An Efficient Method for the Experimental Characterization of Periodic
Multilayer Mirrors: A Global Optimization Approach
Abstract
This study proposes a new approach to periodic multilayer mirrors
(PMMs) characterizations based on measured X-ray reflectivity (XRR)
data. Here, XRR data are used to reconstruct the internal structure of
PMMs using grazing incidence X-ray reflectivity (GIXR). A mathematical
model of electromagnetic wave reflection by PMMs is employed to
implement forward prediction, which will then be used iteratively in a
global optimization framework in order to reconstruct the PMM unknown
structure parameters. A typical simulation of PMM often includes tens to
thousands of unknown structure parameters, rendering standard curve
fitting methods cumbersome and impractical. To make the PMM
characterization method computationally feasible, this study combines
implementation of the Levy flight particle swarm optimization (LFPSO)

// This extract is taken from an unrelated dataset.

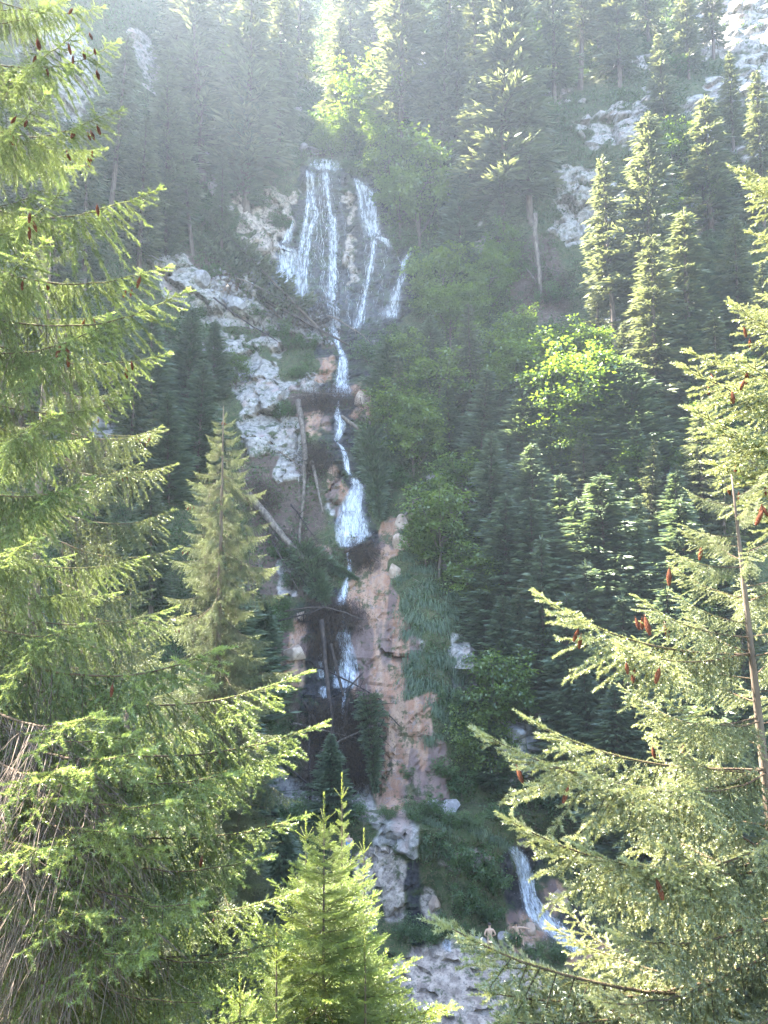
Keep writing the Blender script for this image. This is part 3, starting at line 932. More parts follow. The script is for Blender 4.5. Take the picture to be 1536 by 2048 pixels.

algorithm with a parallelized version of the electromagnetic solver
X-Ray Calc in order to simplify the model parameter reconstruction
process. Levy flight, a random walk wherein the Levy distribution is
used to determine step size, is a more efficient search strategy for
global optimization because of the long jumps made by the particles. It
is demonstrated that a PMM model with up to thousands of structure
parameters can be reconstructed within several seconds on a regular
workstation. The algorithm is tested with both measured and theoretical
XRR data using in-house fabricated PMMs with known structures. Excellent
agreement with the actual structures is observed, which is attained in
short computation time. The new approach avoids manual curve fitting and
simplified GIXR analysis and is observed to scale linearly with the size
of the PMM structure, making it attractive for X-ray optics systems
involving large-and-complex reflecting mirrors.